Data listing
_ _ _ _

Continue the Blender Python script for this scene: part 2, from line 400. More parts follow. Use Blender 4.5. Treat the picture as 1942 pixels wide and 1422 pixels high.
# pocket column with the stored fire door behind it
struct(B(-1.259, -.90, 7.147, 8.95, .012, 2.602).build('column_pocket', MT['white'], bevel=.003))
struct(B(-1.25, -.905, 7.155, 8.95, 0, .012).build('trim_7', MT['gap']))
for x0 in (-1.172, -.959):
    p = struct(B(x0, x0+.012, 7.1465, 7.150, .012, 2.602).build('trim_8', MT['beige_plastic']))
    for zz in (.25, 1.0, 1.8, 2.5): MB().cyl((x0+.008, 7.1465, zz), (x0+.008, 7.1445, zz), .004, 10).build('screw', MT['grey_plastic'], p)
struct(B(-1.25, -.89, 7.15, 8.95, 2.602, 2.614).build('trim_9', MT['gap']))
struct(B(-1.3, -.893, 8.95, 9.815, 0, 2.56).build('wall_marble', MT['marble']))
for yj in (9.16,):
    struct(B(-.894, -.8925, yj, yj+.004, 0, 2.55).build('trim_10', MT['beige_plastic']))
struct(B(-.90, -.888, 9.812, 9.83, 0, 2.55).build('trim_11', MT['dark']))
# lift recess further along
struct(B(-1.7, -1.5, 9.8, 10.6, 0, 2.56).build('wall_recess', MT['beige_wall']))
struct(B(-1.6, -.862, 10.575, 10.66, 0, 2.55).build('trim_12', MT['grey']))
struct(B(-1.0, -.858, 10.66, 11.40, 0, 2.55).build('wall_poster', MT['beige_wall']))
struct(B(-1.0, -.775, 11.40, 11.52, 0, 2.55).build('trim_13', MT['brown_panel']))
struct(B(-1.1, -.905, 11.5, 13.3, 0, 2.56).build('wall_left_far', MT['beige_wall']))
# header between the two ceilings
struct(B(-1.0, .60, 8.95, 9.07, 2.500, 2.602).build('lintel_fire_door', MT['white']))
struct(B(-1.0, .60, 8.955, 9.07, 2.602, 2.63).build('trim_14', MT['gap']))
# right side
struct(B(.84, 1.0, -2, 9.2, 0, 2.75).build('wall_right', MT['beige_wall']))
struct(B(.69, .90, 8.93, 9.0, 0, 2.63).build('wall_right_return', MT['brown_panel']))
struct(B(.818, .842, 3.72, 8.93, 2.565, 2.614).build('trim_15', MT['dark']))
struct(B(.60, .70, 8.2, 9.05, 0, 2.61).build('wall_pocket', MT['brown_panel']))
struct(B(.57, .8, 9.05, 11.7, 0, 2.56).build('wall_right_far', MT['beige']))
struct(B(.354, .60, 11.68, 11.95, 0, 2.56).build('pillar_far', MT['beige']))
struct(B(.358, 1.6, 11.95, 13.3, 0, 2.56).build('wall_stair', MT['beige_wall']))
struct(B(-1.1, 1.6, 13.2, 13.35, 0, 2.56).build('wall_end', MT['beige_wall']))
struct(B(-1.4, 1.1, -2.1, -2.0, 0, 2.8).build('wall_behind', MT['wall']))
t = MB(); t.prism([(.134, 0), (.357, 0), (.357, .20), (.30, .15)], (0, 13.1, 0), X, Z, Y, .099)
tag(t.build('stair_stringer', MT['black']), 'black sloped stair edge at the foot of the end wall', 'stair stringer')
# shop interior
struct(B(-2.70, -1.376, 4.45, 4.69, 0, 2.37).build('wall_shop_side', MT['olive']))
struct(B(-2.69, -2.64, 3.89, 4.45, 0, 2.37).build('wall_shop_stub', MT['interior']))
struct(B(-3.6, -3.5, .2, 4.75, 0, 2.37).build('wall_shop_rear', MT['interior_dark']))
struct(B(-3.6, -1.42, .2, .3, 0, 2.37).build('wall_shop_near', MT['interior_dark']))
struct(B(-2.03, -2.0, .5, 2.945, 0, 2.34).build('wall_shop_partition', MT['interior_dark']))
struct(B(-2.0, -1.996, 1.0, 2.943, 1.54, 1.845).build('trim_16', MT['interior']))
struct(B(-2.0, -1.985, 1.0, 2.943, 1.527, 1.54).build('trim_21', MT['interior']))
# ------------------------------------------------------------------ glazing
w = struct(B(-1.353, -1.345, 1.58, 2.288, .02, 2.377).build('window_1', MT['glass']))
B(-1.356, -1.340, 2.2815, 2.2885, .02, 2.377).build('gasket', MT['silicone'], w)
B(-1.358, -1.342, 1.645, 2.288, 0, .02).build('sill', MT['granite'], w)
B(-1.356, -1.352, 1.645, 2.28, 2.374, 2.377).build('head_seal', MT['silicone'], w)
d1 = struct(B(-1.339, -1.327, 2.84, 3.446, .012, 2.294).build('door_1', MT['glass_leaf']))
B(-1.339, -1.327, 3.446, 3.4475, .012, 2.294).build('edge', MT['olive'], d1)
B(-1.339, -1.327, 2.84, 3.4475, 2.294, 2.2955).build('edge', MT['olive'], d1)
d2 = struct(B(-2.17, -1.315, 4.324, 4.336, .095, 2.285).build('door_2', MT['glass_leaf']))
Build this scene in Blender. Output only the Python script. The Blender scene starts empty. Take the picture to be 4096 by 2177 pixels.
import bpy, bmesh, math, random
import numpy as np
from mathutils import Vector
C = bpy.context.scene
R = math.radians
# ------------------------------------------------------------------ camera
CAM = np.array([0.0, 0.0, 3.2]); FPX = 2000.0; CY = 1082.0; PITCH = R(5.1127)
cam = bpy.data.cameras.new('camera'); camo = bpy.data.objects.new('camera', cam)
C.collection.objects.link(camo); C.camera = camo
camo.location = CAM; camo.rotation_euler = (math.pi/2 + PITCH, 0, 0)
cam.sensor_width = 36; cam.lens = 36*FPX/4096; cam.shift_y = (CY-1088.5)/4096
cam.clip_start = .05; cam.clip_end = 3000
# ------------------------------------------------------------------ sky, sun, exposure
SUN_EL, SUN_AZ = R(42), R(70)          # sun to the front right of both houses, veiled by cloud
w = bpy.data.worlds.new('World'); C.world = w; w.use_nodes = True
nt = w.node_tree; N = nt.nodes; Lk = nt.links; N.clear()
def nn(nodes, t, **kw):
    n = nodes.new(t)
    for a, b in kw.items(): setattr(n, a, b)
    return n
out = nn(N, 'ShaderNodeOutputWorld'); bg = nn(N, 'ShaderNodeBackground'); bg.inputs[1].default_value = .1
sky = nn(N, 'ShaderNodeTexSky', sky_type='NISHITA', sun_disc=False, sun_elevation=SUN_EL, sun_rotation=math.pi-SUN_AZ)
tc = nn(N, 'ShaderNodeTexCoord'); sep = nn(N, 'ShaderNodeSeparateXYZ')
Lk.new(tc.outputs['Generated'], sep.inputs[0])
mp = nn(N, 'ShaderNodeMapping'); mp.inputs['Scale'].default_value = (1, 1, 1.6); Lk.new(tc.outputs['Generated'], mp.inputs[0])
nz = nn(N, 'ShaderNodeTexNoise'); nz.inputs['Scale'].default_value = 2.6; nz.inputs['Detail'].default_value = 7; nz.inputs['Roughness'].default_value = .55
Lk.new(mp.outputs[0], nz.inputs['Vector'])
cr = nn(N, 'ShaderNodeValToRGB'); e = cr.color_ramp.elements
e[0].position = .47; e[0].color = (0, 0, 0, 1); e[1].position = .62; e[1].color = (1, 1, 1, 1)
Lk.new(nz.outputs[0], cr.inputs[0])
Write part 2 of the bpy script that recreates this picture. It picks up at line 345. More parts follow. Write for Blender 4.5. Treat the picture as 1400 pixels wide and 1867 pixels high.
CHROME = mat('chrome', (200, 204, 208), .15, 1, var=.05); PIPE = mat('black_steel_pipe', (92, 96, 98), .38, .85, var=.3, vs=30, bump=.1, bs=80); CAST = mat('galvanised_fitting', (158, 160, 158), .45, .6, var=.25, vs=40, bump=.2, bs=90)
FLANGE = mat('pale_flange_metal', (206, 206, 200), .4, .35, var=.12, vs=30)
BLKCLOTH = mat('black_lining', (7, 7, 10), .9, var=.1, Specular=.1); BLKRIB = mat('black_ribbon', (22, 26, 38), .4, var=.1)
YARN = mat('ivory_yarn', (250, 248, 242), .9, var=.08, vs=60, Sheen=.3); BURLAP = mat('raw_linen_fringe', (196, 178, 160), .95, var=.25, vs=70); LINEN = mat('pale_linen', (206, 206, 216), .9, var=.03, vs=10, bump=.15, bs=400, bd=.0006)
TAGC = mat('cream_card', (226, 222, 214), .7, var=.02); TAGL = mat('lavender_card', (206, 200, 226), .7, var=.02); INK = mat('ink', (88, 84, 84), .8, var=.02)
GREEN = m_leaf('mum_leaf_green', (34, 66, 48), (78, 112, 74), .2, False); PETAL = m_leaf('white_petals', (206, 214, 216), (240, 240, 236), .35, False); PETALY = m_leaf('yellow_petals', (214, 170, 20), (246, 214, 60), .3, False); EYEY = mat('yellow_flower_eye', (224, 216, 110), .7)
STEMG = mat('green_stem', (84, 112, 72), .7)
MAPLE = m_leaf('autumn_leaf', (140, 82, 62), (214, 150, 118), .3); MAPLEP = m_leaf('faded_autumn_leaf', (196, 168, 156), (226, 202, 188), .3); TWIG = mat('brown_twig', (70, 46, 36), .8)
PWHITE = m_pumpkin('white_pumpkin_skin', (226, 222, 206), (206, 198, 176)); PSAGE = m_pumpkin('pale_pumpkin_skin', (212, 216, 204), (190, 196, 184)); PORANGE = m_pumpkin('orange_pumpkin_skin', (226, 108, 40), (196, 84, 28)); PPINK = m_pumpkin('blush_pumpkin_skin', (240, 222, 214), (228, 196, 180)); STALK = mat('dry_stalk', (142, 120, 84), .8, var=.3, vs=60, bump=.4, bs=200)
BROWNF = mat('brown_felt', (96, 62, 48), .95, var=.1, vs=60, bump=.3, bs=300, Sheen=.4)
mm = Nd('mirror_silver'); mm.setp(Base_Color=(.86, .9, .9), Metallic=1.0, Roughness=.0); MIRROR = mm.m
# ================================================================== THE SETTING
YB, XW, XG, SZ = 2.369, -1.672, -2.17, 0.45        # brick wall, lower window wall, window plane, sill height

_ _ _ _

■ **Given instruction**: Each line from the one containing "0, 2.37).build('wall_shop_near', MT['interior_dark']))" through the one containing "4.336, .095, 2.285).build('door_2', MT['glass_leaf']))" must be retyped exactly, the first and last of these included.

■ **Answer to this task**:
struct(B(-3.6, -1.42, .2, .3, 0, 2.37).build('wall_shop_near', MT['interior_dark']))
struct(B(-2.03, -2.0, .5, 2.945, 0, 2.34).build('wall_shop_partition', MT['interior_dark']))
struct(B(-2.0, -1.996, 1.0, 2.943, 1.54, 1.845).build('trim_16', MT['interior']))
struct(B(-2.0, -1.985, 1.0, 2.943, 1.527, 1.54).build('trim_21', MT['interior']))
# ------------------------------------------------------------------ glazing
w = struct(B(-1.353, -1.345, 1.58, 2.288, .02, 2.377).build('window_1', MT['glass']))
B(-1.356, -1.340, 2.2815, 2.2885, .02, 2.377).build('gasket', MT['silicone'], w)
B(-1.358, -1.342, 1.645, 2.288, 0, .02).build('sill', MT['granite'], w)
B(-1.356, -1.352, 1.645, 2.28, 2.374, 2.377).build('head_seal', MT['silicone'], w)
d1 = struct(B(-1.339, -1.327, 2.84, 3.446, .012, 2.294).build('door_1', MT['glass_leaf']))
B(-1.339, -1.327, 3.446, 3.4475, .012, 2.294).build('edge', MT['olive'], d1)
B(-1.339, -1.327, 2.84, 3.4475, 2.294, 2.2955).build('edge', MT['olive'], d1)
d2 = struct(B(-2.17, -1.315, 4.324, 4.336, .095, 2.285).build('door_2', MT['glass_leaf']))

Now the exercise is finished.